Artificial Imagination: Deconstructing Style

Aim and Goals

The aim of this project follows the motivations of providing one answer to the complicated questions we see today about AI art: 

The purpose of Artificial Imagination is to take a look into the interaction between my own self-made art and that of a machine interface, trained solely with my own works. It cannot exist without my own input, as I must always give it an input image for it to then transform, as I view AI like any other tool: a tool that can be used in artistic contexts. They are not meant to replace the people making the works.

I hope that in these explorations of transforming images based on my already existing work that we can get more insight into the human-machine interface, not only in terms of us trying to train the machine, but also how we take the outputs from the machine to influence our own works, in this circular motion. Rather than looking vertically at the advancement of AI generated text-to-image models popularly seen today, I challenge the audience to think more laterally: how can we involve certain processes to not only inspire us, but even to learn in ways humans cannot access by themselves?

As such, when it comes to exhibition, I hope to share more than just transformed images: I hope to be present and create pieces live, even printing them out to hang on the wall behind me. I also hope that a durational aspect can be seen here--because of the nature of training and datasets, I hope at one point to cut off the model from outside art, to allow it to evolve on its own generations, now purely interfacing with my own drawn inputs, and its own outputs.

Conceptual

Example Applications of Pix2Pix 

(Phillip Isola et al, 2017)

In short summary, this evolving piece involves the use of an image-to-image generative adversarial network known as Pix2Pix. Pix2Pix, in essence, needs an input and output image to train on initially, then when the user gives it a new piece of input, it will try to bridge the gap based on the dataset it was trained on. As such, one could see this in a sense similar to mapping or translation, with examples in the original paper defined with, say, transforming Google Earth satellite images to their Map counterparts.

As such, I map my own art into the dataset, fully knowing the limitations and biases of machine learning, such as the need for a large dataset but also a very good variety in that said dataset. However, what if we flip this on its head? What if embrace the imperfections and run with the interesting results from it?

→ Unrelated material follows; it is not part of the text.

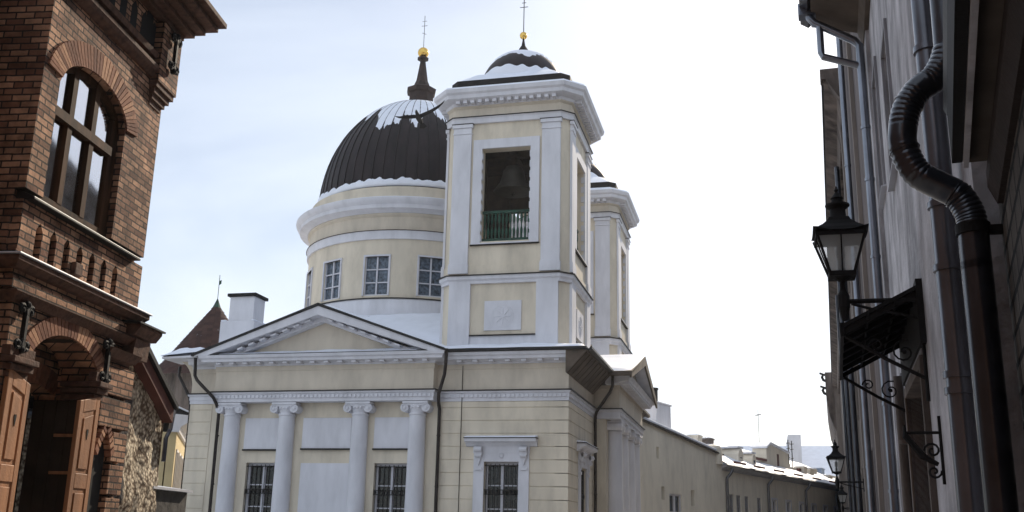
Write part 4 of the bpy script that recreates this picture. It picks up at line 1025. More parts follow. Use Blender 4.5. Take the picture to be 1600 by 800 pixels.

For example, I am mostly a character artist: training it to translate sketch to full piece may have some interesting results if I, say, try to tackle abstract art in my sketches. How would one even go about sketching abstractions? In a sense, I wish to use my character driven mindset and push it through a machine to think in ways I may find alien or hard to understand. In doing this too, I marry the idea of abstraction in art to the concept of abstraction in computing.